Saturday, January 30, 2010

The Beginning of Classes

I was so concerned with the conference that I have not blogged at all about the beginning of classes. My classes are fascinating.

The only one I don't like so far is my Latin class on the civil war in Rome, reading Caesar and Lucan. The professor is a wonderful young woman with a sly sense of humor (and no sense of fashion) and a cheerfulness not often associated with a military historian. However, the subject matter is just not my usual fare, sadly, and I'm having trouble getting into it.

I'm also taking two political science courses. The first is called Political Theory and Empire. I'm taking it for a half credit because otherwise I would have way too much work, between thesis and my other classes. The class is great. It's being taught by a smart and spunky female professor whose specialty involves looking at the contradictions between the imperial/paternalistic politics of (often liberal) political philosophers and their grand theories of government. The class is small, only seven people, and the discussions are lively. My favorite person in it is a history major (who happens to be dating a friend of mine) and who provides incisive commentary alongside an incredible sense of style that might have been more appropriate in some bygone era (although her clothing is fairly awesome in the present, it certainly has an anachronistic quality to it). The class is so fabulous that we have gotten out up to half an hour late because the discussions were so passionate and interesting.

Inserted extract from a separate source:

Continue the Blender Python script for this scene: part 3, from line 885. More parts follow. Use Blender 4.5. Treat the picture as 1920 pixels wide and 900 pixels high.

My final class (other than thesis) is a political science course designed as a "research seminar," or, at least that is what my professor calls it. The class, called "What is Freedom?" is meant to culminate in a term paper that answers that question by discussing a particular point of view on freedom of some theorist. I am, obviously, going to write my term paper on Plato. However, the course is also designed around making sure that we cover a number of different critical approaches to freedom and discuss and debate them in class. However, we are also required to do a lot of outside reading as "backgroung" not technically on the syllabus, which is kind of problematic because it means that the class takes up much more time than a normal class. The professor is great-- I'm partially taking her class in the hope that she will write me a graduate school recommendation when the time comes.